Наконец, меня выгрузили из машины. Мы находились в загородной местности; но оглянуться по сторонам мне не удалось, конвойные меня подхватили, завели в небольшой одноэтажный дом и заперли в один из многочисленных боксов, двери которых я успел приметить. Я уже был достаточно опытным заключенным, чтобы понимать, что меня заперли во временном помещении, а документы положили на стол некоему начальнику, который определит место моего постоянного пребывания. Однако бокс отличался от тех, в которых мне пришлось побывать на Лубянке и в Лефортово. Он не был освещен и был необычайно узок. Я обнаружил, что не имею возможности раздвинуть локти; они упирались в стенку; ноги можно было вытянуть только, если сидеть прямо на узкой скамейке, расположенной у задней стенки.
Потянулись долгие мучительные часы. Я задремал, проснулся, снова засыпал, снова пробуждался и сидел в темноте, прислушиваясь к шорохам и шепотам, доносившимся извне. Есть и пить мне не давали. В этом боксе, вполне пригодном в качестве карцера, я пробыл часов шестнадцать.

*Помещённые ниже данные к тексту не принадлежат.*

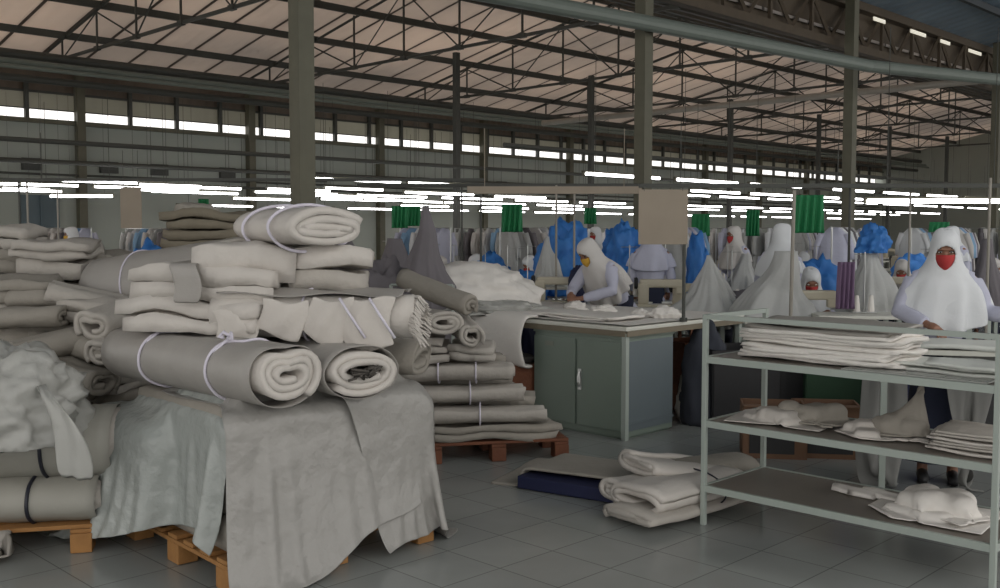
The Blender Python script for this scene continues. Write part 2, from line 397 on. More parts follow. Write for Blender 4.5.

Когда меня доставили в бокс, солнце еще не зашло, а вывели меня из бокса, когда уже снова был светлый день.
Меня повели через широкий двор, я обратил внимание на большие тенистые деревья. Был ясный июньский день. Но я недолго наслаждался его сиянием. Меня затолкнули в темный подъезд обычного, не тюремного типа, и по небольшой лестнице ввели на второй этаж; я оказался в узком коридоре; по обе стороны коридора — двери с глазками; одну из дверей отомкнули и меня втолкнули в камеру. В одну из камер секретной Сухановской тюрьмы.